Id. , ¶40 (citation omitted). Whether a new factor exists is a question of law that we review de novo. Id. , ¶33.
¶50 Reed argues that his "full cooperation" in the State's prosecution of Evert is a new factor. In particular, Reed contends that the circuit court did not know at the time of sentencing that he would reject Evert's request that Reed not testify in Evert's criminal case involving conspiracy to commit first-degree intentional homicide. Reed's argument is misplaced.
¶51 Reed's cooperation with law enforcement and his anticipated assistance were well known at the time of sentencing. The State informed the circuit court at both the plea and sentencing hearings that Reed agreed to cooperate with law enforcement as part of his plea agreement. At the sentencing hearing, the State specifically stated that Reed "did meet with law enforcement. He did cooperate, and he's agreed to give testimony against the others as part of this agreement here." The court subsequently acknowledged Reed's cooperation during its sentencing remarks.

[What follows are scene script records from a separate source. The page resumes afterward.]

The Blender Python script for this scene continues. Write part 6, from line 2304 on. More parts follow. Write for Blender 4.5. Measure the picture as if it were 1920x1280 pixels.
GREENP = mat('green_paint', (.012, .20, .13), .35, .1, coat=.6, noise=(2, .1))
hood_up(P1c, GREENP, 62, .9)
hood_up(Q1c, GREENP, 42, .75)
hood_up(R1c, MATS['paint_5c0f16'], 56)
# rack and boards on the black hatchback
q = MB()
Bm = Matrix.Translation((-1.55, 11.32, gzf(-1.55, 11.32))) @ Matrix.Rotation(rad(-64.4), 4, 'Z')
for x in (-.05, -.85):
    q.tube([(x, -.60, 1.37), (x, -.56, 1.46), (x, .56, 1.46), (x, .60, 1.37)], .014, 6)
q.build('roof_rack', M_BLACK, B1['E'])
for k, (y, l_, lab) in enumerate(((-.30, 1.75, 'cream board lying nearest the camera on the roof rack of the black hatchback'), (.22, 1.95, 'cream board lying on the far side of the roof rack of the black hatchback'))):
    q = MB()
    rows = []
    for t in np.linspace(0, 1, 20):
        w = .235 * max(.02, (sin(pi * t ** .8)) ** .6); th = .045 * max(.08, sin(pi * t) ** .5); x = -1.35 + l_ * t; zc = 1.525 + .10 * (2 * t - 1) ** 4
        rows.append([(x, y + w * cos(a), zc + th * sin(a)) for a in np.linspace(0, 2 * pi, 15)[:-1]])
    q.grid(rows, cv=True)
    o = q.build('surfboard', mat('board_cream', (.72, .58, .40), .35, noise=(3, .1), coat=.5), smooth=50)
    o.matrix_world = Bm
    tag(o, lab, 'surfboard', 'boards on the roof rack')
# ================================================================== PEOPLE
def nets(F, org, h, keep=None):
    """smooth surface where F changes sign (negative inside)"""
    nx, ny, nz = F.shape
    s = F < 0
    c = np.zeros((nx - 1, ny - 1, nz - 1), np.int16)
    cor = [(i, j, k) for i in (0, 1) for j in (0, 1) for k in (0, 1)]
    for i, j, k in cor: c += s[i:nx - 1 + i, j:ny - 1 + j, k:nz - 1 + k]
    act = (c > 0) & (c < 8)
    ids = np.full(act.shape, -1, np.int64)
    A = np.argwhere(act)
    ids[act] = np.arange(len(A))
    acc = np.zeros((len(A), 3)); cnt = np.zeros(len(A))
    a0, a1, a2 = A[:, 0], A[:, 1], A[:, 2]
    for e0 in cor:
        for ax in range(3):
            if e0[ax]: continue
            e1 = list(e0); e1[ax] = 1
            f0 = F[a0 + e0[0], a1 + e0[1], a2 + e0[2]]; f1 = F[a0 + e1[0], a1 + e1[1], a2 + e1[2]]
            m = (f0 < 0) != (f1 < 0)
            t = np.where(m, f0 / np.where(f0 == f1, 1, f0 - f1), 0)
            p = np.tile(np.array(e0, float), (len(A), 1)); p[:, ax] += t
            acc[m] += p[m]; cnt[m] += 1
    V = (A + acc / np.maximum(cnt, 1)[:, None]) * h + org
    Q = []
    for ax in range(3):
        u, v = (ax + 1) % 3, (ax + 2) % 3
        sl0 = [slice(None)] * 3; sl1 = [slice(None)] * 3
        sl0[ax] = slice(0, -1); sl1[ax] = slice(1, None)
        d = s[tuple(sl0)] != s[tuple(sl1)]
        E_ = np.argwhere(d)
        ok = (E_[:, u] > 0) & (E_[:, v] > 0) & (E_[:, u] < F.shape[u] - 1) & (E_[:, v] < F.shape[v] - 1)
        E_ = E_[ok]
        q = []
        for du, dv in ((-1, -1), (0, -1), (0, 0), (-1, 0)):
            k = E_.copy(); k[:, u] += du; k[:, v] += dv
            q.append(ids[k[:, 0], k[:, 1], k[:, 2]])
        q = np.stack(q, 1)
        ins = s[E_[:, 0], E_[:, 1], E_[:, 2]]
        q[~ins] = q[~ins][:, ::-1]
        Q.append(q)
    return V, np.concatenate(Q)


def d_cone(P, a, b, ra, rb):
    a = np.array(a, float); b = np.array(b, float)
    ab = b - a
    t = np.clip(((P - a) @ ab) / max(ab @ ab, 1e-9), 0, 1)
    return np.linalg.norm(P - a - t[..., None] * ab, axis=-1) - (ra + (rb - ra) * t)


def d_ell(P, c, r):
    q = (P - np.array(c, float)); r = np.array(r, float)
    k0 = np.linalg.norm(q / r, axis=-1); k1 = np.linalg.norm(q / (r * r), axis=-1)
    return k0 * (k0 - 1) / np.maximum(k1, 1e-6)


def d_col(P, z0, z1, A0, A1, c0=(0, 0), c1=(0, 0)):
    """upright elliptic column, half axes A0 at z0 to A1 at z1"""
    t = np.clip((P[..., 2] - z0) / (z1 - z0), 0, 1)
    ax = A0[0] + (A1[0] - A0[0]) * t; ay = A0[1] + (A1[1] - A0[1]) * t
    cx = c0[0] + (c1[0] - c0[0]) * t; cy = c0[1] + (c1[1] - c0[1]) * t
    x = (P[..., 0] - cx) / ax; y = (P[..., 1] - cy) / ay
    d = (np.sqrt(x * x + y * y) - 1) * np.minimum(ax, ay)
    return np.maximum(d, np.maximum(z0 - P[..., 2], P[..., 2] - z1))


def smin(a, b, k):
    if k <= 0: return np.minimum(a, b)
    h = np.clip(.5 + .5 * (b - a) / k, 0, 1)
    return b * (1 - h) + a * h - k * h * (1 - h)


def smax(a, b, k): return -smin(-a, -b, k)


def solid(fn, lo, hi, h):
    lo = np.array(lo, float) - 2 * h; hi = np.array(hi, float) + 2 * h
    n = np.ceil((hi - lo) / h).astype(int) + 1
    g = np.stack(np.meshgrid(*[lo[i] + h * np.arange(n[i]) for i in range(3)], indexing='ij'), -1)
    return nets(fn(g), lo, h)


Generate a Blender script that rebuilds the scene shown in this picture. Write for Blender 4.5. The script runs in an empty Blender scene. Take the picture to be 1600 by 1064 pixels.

¶52 Although the circuit court may not have specifically known at sentencing that Reed would reject Evert's request not to testify, the court undoubtedly knew that Reed would be likely providing some form of assistance to law enforcement in the future. Moreover, the fact that Reed might face pressure not to testify and that Reed would resist that pressure could be reasonably expected, especially given the gravity of Evert's offense and Reed's obligation under the plea agreement to testify. Thus, Reed's assistance was neither unknown nor "highly relevant" to the imposition of his sentence because the court considered Reed's cooperation and factored it into Reed's sentence accordingly. See id. , ¶40. For those reasons, Reed has failed to establish the existence of a new factor.
By the Court. —Judgment and orders affirmed.
This opinion will not be published. See WIS. STAT. RULE 809.23(1)(b)5.